Con el ánimo de encontrar una solución a tan desagradable tesitura, quizá otro tipo de interrogante nos pueda ayudar a definir nuestro sufragio con un poco más de fortuna que el recurso de la moneda al aire. La nueva pregunta ya no será ‘¿qué candidato se equivocará menos?’, sino ‘¿qué candidato corregirá más?’. Esta formulación me parece un poco más realista, y pone a prueba los verdaderos dotes de estadista que todos los aspirantes pregonan poseer.
En columnas recientes he enfocado mis críticas precisamente a aquellos aspectos en los que los candidatos presidenciales exhiben mayor intransigencia. Así, cuestioné los anteojos empañados de Verónika Mendoza y la izquierda peruana que se nublan cuando tienen que condenar la dictadura cubana o venezolana. También la obstinación de Keiko Fujimori, que no admite el irresponsable y abusivo papel que tuvo su bancada entre el 2016 y el 2019, y peor aún insiste con la idea de que les robaron las últimas elecciones presidenciales (“Hubo muchas irregularidades y creo que fue un error no pedir un recuento de los votos”. “Trome”. 14/02/2021). Los 20 años de conservadurismo populista de Yonhy Lescano son –qué duda cabe– un monumento a la testarudez. Y por supuesto que es reprochable la indefinición de George Forsyth y Julio Guzmán, porque, para equivocarse, primero tienes que tomar una postura. ¿Qué se le puede exigir luego a quien flotó etéreamente en el centro de la nada?

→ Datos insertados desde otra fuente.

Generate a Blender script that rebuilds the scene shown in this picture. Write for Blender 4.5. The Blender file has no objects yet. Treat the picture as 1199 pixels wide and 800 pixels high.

Probablemente, los postulantes que ofrecen más ahora son quienes corrijan menos después. Los escrúpulos que les faltaron como candidatos difícilmente aparezcan si se convierten en mandatarios.
En fin, si los yerros están asegurados, tratemos de garantizar, cuando menos, las enmiendas. Porque solo peor que tener un mal presidente, es tener uno malo y terco.